No matter what, pretty much EVERY tax increase to the wealthy gets passed down to the less wealthy making them poorer and that much closer to being forced by the State in to homelessness.

Not believing it? Haven't we been complaining about massive increases in homelessness in Seattle for the past six, seven years? How about one of the latest (ST3) $54 Billion tax packages Democratic leader WA State Senator Reuven Carlyle said would "suck all of the oxygen (taxes) out of the room?" That was just two years ago (2016). Average Seattle residents are taxed out and a capital gains (illegal income tax) isn't going to hack it. All of these average Seattle residents are going to be displaced from their homes as they can no longer afford to live in them. Help people help themselves. Start cutting taxes during this economic boom vs. adding even greater burdens.

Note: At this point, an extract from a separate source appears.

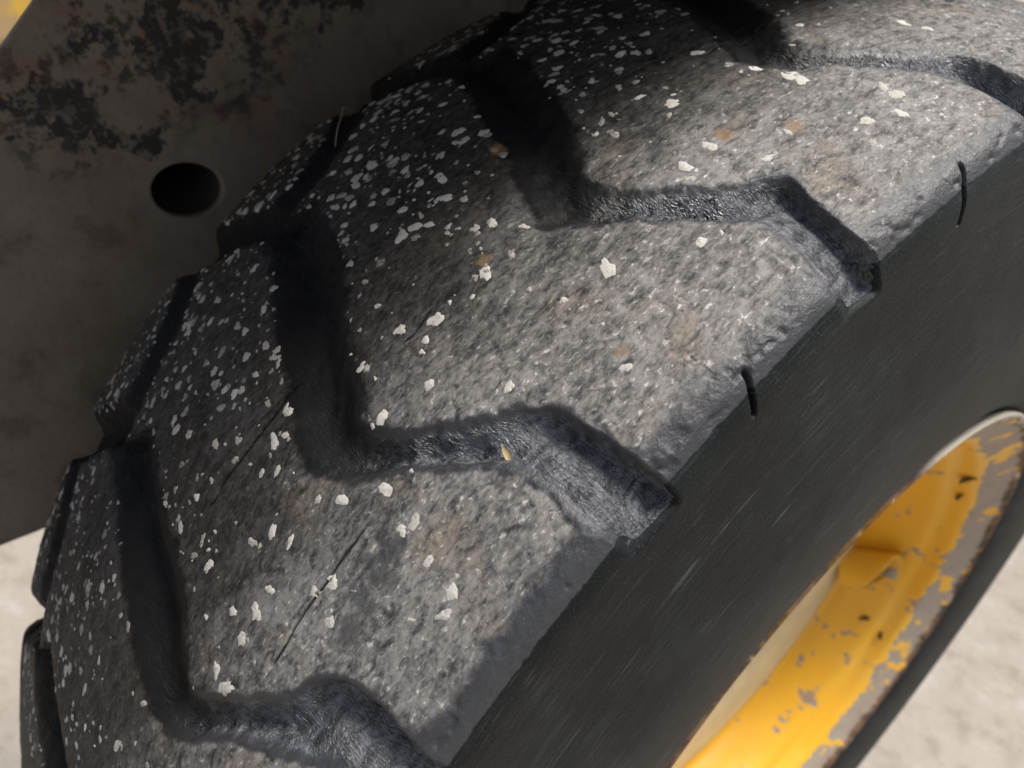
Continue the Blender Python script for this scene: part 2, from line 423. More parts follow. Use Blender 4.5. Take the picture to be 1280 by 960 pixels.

And, Education as a focus??? How about calculating educational funding by the average amount spent/classroom/year and looking at funding education being adequate, or not?

The Seattle and Shoreline School districts each receive/spend about $15,000/student/year. At your Kenmore Legislative District send-off the audience was asked about class size. It sounded like 26 students/class was the minimum.

Using those numbers we can calculate that Seattle and Shoreline receive a minimum of $390,000/classroom/year. Teachers are paid less than $90,000/year. That leaves $300,000+/classroom/year for WHAT???

We don't need to spend more money on education. We just need fewer administrators, lower pensions/perks, and more efficient use of the dollars already provided.

Thanks for changing your 2019 priorities based on need/reality vs. politics/your personal political gain. That is so awesome!